On Monday night, actor Sean Penn appeared on The Late Show With Stephen Colbert. The outspoken liberal talk show host, Colbert, warned the outspoken liberal Hollywood star that he couldn’t “make jokes” about assassinating President Trump. Making a reference to a character in Penn’s new novel, Bob Honey Who Just Do Stuff, who wants to assassinate the fictional president, Colbert asked Penn, “Have the Secret Service contacted you?”
Colbert defended his query: “Because that’s the sort of thing you can’t make jokes about. Like that’s the sort of thing that they take very seriously.”

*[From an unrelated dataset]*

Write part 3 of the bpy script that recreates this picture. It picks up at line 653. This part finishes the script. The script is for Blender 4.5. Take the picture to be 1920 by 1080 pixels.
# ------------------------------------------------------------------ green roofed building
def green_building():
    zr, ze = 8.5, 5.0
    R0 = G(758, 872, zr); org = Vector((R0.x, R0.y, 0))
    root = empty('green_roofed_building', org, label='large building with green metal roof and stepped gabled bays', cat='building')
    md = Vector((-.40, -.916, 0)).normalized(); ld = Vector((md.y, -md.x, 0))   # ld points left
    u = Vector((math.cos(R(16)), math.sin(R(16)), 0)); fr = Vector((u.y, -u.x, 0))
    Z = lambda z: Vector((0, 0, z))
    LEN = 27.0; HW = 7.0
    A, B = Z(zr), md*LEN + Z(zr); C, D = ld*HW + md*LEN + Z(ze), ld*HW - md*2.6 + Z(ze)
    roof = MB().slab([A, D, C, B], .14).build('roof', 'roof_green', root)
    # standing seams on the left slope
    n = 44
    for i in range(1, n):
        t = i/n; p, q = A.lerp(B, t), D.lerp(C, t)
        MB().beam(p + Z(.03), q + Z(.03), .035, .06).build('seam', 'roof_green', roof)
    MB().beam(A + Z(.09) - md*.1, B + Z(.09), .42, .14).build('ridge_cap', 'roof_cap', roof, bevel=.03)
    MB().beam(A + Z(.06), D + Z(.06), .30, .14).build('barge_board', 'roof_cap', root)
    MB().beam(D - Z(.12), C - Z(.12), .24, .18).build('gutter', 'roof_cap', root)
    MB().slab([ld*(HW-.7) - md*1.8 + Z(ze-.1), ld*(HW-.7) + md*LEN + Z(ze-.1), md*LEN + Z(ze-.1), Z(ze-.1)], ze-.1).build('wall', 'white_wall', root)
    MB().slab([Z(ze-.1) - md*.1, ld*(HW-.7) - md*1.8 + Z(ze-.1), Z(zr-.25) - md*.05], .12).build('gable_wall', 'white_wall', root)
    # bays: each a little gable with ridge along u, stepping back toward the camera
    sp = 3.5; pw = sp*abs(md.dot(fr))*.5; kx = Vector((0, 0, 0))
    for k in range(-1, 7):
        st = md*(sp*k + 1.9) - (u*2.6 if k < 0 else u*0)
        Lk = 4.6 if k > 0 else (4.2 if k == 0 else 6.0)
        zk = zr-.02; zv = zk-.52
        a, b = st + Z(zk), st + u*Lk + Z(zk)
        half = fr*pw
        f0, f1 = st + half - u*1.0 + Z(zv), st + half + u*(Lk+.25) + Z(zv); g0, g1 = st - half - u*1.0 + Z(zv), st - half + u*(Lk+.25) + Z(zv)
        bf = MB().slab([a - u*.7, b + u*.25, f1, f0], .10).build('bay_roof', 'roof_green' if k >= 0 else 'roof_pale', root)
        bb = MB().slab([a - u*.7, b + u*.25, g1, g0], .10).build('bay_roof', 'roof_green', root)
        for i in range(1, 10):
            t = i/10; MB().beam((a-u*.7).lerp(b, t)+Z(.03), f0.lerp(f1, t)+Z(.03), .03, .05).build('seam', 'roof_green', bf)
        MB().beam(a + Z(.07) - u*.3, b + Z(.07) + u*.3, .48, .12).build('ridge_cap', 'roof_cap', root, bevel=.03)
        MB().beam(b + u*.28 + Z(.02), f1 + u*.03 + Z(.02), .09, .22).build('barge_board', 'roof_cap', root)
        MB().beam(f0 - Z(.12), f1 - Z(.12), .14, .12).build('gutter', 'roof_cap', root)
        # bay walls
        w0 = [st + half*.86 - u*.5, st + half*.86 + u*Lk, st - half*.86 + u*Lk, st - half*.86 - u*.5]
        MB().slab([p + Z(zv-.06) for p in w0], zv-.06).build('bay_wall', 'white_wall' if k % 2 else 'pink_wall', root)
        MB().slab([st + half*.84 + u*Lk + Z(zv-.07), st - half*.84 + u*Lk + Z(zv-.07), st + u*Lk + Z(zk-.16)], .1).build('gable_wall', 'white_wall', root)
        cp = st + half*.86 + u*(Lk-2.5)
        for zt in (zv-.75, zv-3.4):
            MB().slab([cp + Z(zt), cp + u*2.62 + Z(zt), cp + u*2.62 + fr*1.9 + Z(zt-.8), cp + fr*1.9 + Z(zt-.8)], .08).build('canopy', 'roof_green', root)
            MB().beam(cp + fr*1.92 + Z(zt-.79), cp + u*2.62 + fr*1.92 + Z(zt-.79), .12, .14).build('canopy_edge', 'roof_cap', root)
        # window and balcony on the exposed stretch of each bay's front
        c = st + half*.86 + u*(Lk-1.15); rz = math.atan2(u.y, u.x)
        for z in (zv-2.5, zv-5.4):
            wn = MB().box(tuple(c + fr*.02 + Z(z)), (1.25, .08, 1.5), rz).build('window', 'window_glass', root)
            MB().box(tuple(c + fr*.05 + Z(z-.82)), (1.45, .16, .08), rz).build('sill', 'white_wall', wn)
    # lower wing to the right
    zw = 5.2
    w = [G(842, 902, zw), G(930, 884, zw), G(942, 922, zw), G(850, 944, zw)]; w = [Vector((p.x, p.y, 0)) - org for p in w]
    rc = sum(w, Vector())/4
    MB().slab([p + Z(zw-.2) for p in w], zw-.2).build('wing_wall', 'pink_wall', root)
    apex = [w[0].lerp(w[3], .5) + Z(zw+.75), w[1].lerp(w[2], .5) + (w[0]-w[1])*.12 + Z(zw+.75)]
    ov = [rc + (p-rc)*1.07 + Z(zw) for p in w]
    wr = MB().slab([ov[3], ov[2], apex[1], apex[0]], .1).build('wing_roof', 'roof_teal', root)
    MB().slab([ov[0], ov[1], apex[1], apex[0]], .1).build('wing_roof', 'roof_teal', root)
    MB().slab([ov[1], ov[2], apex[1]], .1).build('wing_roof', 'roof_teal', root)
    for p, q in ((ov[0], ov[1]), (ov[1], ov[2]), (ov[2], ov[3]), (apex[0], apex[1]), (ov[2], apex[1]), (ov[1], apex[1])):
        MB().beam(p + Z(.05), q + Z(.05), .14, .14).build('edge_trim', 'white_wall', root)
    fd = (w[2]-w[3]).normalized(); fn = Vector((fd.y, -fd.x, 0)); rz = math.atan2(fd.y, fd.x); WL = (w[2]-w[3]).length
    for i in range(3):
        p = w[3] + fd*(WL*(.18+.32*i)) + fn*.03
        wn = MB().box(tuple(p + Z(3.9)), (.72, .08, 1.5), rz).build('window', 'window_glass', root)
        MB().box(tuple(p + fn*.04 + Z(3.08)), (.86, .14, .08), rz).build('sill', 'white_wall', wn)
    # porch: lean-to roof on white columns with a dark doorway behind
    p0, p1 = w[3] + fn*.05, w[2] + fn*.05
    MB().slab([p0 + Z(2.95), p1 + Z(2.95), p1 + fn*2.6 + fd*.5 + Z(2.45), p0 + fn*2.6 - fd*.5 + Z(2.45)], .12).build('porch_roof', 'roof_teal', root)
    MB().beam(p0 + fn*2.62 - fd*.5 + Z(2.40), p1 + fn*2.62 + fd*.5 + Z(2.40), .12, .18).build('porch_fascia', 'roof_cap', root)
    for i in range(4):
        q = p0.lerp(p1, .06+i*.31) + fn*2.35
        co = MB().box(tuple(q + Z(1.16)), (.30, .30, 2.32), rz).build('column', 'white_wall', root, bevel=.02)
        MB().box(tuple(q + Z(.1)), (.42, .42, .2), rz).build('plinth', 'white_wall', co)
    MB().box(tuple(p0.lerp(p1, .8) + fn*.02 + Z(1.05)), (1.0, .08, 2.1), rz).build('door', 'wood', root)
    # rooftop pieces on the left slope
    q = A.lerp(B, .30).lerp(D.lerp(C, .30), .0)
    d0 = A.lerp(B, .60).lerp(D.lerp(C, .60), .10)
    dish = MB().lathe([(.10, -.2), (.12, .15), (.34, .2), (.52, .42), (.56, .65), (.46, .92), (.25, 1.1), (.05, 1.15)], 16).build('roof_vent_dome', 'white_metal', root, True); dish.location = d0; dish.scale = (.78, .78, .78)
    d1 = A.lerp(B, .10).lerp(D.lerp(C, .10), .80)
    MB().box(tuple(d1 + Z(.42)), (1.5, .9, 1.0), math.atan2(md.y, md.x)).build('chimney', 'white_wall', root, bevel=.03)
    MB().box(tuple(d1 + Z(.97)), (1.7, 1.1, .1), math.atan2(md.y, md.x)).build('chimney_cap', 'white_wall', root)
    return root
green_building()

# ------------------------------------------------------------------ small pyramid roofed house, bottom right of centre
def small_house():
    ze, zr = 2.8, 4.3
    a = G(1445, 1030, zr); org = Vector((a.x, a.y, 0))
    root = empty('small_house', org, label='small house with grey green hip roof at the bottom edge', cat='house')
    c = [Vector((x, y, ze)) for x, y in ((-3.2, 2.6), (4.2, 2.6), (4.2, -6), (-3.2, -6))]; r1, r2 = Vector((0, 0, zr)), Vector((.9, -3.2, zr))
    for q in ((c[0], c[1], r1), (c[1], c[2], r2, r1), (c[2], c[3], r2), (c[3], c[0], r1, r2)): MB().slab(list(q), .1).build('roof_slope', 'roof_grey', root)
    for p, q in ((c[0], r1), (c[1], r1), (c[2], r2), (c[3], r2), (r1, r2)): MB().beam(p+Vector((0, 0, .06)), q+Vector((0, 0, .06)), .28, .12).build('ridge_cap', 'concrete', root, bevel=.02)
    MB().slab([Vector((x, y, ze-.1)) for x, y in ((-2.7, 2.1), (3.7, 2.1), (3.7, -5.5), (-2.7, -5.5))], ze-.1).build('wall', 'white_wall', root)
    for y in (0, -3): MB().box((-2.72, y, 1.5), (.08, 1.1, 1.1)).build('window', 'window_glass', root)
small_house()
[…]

For his part, Colbert was referencing the Secret Service investigation of members of Hollywood who have also joked about the assassination of the president. Kathy Griffin, Johnny Depp, and Madonna have all been investigated after saying or posting images that hint at the president’s demise.
In Penn’s novel, a character tweets to the fictional president that “You are not simply a president in need of impeachment, you are a man in need of an intervention. We are not simply a people in need of an intervention, we are a nation in need of an assassin.”
On the show, Penn, smoking a cigarette (and theoretically breaking the NYC fire code by doing so on stage), admitted that the novel was a sort of “venting.”
He called his novel “inclusionary,” and then said, “For those who may find a different opinion with the politics they perceive it to represent, it could be the conversation once a year with the drunken uncle. You don’t want to spend all year with him.”
Penn tried to link his novel to the current political environment and the March for Our Lives, saying that “these kids… are stating their case with incredible sobriety and articulate words, but in such an inclusionary way, where you feel like there are reasonable people who have been on the other side of this conversation who are going to listen to these kids. And you think to yourself, thank God.”
In the past, the actor has been incredibly and vulgarly outspoken about Trump and conservative politics, and has expressed support for socialist leaders from Venezuela. Washington Post writer Mark Athitakis, in his review of Penn’s novel, wrote that “Sean Penn is not up to it as a novelist” and criticized his rambling writing style.